TASK STATEMENT: Give back the full listing verbatim, apart from its images.

DATA BLOCK:
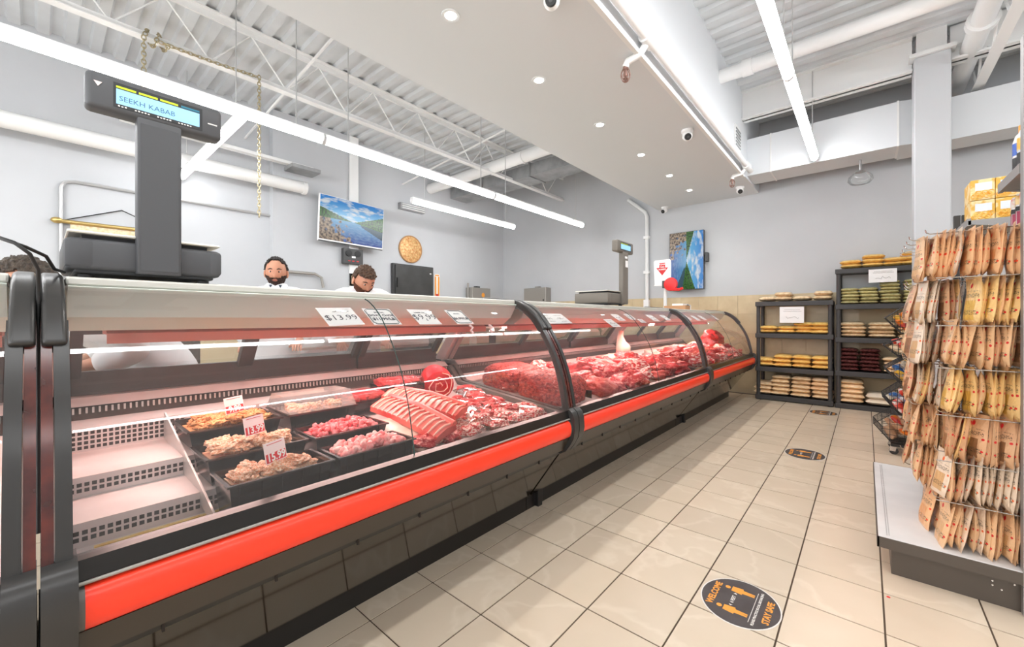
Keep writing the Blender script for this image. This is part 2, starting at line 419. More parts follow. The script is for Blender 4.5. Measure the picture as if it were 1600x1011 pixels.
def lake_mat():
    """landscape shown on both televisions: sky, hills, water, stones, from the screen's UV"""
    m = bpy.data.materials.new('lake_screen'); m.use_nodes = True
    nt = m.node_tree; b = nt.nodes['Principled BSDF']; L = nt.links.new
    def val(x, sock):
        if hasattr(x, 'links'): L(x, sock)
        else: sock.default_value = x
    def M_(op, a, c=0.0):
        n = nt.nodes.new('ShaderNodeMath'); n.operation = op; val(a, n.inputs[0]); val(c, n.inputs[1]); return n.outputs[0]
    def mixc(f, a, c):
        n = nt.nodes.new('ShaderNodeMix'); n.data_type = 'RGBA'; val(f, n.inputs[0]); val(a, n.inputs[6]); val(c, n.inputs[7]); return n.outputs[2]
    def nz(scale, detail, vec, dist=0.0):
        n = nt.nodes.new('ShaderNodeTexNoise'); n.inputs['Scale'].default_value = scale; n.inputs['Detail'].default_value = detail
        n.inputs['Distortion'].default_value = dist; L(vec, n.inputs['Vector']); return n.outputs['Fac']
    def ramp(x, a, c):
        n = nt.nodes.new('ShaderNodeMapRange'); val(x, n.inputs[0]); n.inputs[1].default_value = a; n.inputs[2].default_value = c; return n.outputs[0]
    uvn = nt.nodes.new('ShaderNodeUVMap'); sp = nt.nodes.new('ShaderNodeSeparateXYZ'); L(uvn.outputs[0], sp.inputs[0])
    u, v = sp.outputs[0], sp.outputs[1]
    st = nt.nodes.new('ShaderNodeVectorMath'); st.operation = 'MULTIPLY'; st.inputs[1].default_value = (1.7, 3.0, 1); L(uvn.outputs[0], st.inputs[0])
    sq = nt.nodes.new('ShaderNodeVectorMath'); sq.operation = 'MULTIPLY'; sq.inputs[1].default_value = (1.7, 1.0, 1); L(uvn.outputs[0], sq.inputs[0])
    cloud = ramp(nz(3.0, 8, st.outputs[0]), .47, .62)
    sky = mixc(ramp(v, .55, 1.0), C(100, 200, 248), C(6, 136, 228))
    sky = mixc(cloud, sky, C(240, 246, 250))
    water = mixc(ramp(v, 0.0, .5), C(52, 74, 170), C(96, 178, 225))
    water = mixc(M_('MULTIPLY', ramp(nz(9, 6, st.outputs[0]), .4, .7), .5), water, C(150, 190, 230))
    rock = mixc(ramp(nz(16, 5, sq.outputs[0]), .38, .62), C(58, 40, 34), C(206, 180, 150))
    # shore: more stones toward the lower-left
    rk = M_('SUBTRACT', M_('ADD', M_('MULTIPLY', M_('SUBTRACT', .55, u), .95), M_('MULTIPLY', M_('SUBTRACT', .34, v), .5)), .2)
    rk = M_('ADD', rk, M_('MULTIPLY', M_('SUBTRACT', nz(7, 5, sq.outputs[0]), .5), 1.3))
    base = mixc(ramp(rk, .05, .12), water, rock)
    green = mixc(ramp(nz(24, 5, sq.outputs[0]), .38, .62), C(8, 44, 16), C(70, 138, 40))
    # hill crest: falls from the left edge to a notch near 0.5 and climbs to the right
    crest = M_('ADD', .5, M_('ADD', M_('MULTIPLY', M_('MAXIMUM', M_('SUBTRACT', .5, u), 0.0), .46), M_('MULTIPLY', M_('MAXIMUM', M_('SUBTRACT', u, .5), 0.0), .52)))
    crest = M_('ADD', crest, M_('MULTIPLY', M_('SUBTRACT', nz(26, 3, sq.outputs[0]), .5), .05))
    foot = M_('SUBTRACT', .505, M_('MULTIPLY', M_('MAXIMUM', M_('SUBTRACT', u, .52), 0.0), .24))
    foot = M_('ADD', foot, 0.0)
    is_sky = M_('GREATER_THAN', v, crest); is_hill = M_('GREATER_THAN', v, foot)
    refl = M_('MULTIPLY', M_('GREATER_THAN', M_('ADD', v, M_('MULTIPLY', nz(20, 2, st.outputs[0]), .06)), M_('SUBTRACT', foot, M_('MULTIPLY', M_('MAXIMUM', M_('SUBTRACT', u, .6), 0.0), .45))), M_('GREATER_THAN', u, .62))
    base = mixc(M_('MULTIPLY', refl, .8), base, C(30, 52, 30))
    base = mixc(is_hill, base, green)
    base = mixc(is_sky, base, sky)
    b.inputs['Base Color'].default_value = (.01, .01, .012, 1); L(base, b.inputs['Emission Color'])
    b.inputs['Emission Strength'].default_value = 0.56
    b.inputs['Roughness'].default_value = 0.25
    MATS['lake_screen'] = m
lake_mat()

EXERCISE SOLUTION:
Keep writing the Blender script for this image. This is part 2, starting at line 419. More parts follow. The script is for Blender 4.5. Measure the picture as if it were 1600x1011 pixels.
def lake_mat():
    """landscape shown on both televisions: sky, hills, water, stones, from the screen's UV"""
    m = bpy.data.materials.new('lake_screen'); m.use_nodes = True
    nt = m.node_tree; b = nt.nodes['Principled BSDF']; L = nt.links.new
    def val(x, sock):
        if hasattr(x, 'links'): L(x, sock)
        else: sock.default_value = x
    def M_(op, a, c=0.0):
        n = nt.nodes.new('ShaderNodeMath'); n.operation = op; val(a, n.inputs[0]); val(c, n.inputs[1]); return n.outputs[0]
    def mixc(f, a, c):
        n = nt.nodes.new('ShaderNodeMix'); n.data_type = 'RGBA'; val(f, n.inputs[0]); val(a, n.inputs[6]); val(c, n.inputs[7]); return n.outputs[2]
    def nz(scale, detail, vec, dist=0.0):
        n = nt.nodes.new('ShaderNodeTexNoise'); n.inputs['Scale'].default_value = scale; n.inputs['Detail'].default_value = detail
        n.inputs['Distortion'].default_value = dist; L(vec, n.inputs['Vector']); return n.outputs['Fac']
    def ramp(x, a, c):
        n = nt.nodes.new('ShaderNodeMapRange'); val(x, n.inputs[0]); n.inputs[1].default_value = a; n.inputs[2].default_value = c; return n.outputs[0]
    uvn = nt.nodes.new('ShaderNodeUVMap'); sp = nt.nodes.new('ShaderNodeSeparateXYZ'); L(uvn.outputs[0], sp.inputs[0])
    u, v = sp.outputs[0], sp.outputs[1]
    st = nt.nodes.new('ShaderNodeVectorMath'); st.operation = 'MULTIPLY'; st.inputs[1].default_value = (1.7, 3.0, 1); L(uvn.outputs[0], st.inputs[0])
    sq = nt.nodes.new('ShaderNodeVectorMath'); sq.operation = 'MULTIPLY'; sq.inputs[1].default_value = (1.7, 1.0, 1); L(uvn.outputs[0], sq.inputs[0])
    cloud = ramp(nz(3.0, 8, st.outputs[0]), .47, .62)
    sky = mixc(ramp(v, .55, 1.0), C(100, 200, 248), C(6, 136, 228))
    sky = mixc(cloud, sky, C(240, 246, 250))
    water = mixc(ramp(v, 0.0, .5), C(52, 74, 170), C(96, 178, 225))
    water = mixc(M_('MULTIPLY', ramp(nz(9, 6, st.outputs[0]), .4, .7), .5), water, C(150, 190, 230))
    rock = mixc(ramp(nz(16, 5, sq.outputs[0]), .38, .62), C(58, 40, 34), C(206, 180, 150))
    # shore: more stones toward the lower-left
    rk = M_('SUBTRACT', M_('ADD', M_('MULTIPLY', M_('SUBTRACT', .55, u), .95), M_('MULTIPLY', M_('SUBTRACT', .34, v), .5)), .2)
    rk = M_('ADD', rk, M_('MULTIPLY', M_('SUBTRACT', nz(7, 5, sq.outputs[0]), .5), 1.3))
    base = mixc(ramp(rk, .05, .12), water, rock)
    green = mixc(ramp(nz(24, 5, sq.outputs[0]), .38, .62), C(8, 44, 16), C(70, 138, 40))
    # hill crest: falls from the left edge to a notch near 0.5 and climbs to the right
    crest = M_('ADD', .5, M_('ADD', M_('MULTIPLY', M_('MAXIMUM', M_('SUBTRACT', .5, u), 0.0), .46), M_('MULTIPLY', M_('MAXIMUM', M_('SUBTRACT', u, .5), 0.0), .52)))
    crest = M_('ADD', crest, M_('MULTIPLY', M_('SUBTRACT', nz(26, 3, sq.outputs[0]), .5), .05))
    foot = M_('SUBTRACT', .505, M_('MULTIPLY', M_('MAXIMUM', M_('SUBTRACT', u, .52), 0.0), .24))
    foot = M_('ADD', foot, 0.0)
    is_sky = M_('GREATER_THAN', v, crest); is_hill = M_('GREATER_THAN', v, foot)
    refl = M_('MULTIPLY', M_('GREATER_THAN', M_('ADD', v, M_('MULTIPLY', nz(20, 2, st.outputs[0]), .06)), M_('SUBTRACT', foot, M_('MULTIPLY', M_('MAXIMUM', M_('SUBTRACT', u, .6), 0.0), .45))), M_('GREATER_THAN', u, .62))
    base = mixc(M_('MULTIPLY', refl, .8), base, C(30, 52, 30))
    base = mixc(is_hill, base, green)
    base = mixc(is_sky, base, sky)
    b.inputs['Base Color'].default_value = (.01, .01, .012, 1); L(base, b.inputs['Emission Color'])
    b.inputs['Emission Strength'].default_value = 0.56
    b.inputs['Roughness'].default_value = 0.25
    MATS['lake_screen'] = m
lake_mat()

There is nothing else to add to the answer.